È un romanzo che non decolla, nonostante la scrittura scorrevole. La storia è alquanto improbabile e farraginosa. Ma soprattutto quello che non mi convince è la perdita di peculiarità relativa alla letteratura giapponese. Siamo di fronte ad un testo che potrebbe essere stato scritto anche da un americano, e lo dico perché Murakami si definisce “allievo” di Carver e tale rimane, senza arrivare alle vette carveriane.
Oramai la globalizzazione si ripercuote anche nella letteratura, non esiste quasi più una caratteristica che fa riconoscere un testo di uno scrittore di una nazione rispetto ad un altro.
Dov’è lo stile che definisce una letteratura rispetto ad un’altra?
Murakami è giapponese, ma la sua scrittura, almeno in questo romanzo, non richiama certo la grande letteratura giapponese, dagli Haiku a Mishima, da Tanizaki a Kawabata.
Perde la descrizione breve e puntuale del particolare e della brevità, attraverso cui, con simboli e metafore, si raggiunge una peculiarità linguistica e la purezza del vuoto Zen.

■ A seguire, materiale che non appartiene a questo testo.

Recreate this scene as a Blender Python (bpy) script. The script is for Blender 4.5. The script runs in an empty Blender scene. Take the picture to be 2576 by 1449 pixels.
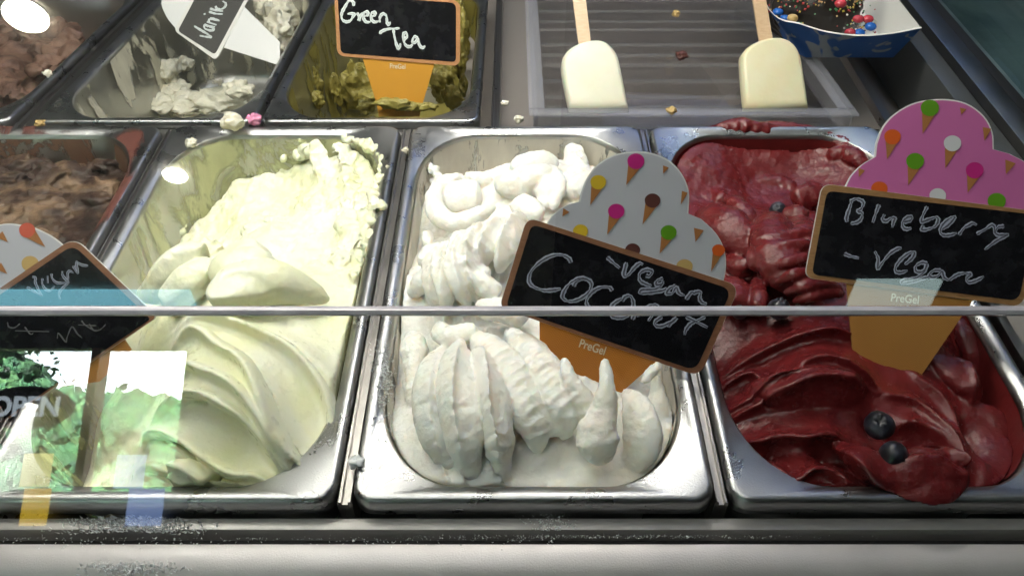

C’è una parte, nei primi capitoli, che si rifà al peculiare della letteratura giapponese, anche accostandosi alla pittura e alle incisioni di Hokusai o di Utamaro, ed è l’incontro del protagonista con le orecchie della ragazza. Di esse, subisce il fascino fino al punto di imbastire con lei una relazione. Relazione sensuale ed erotica, in cui le orecchie della ragazza giocano il ruolo continuo dell’eccitazione e dell’immaginario immaginato. Ecco qui si rientra a pieno titolo nel Giappone: nella descrizione di un particolare che imprime alla scrittura una fascinazione erotica e altamente sensuale e che mette in gioco, nel rapporto tra i due, la totalità dei corpi.
Le orecchie si vedono e sappiamo quando si aprono e si chiudono, come sussurra lei, a forme diverse dell’essere: il piacere o la routine. In queste poche pagine Murakami si rivaluta, riaccostandosi alla specificità della letteratura giapponese, ma troppo, troppo poco per stare in alto.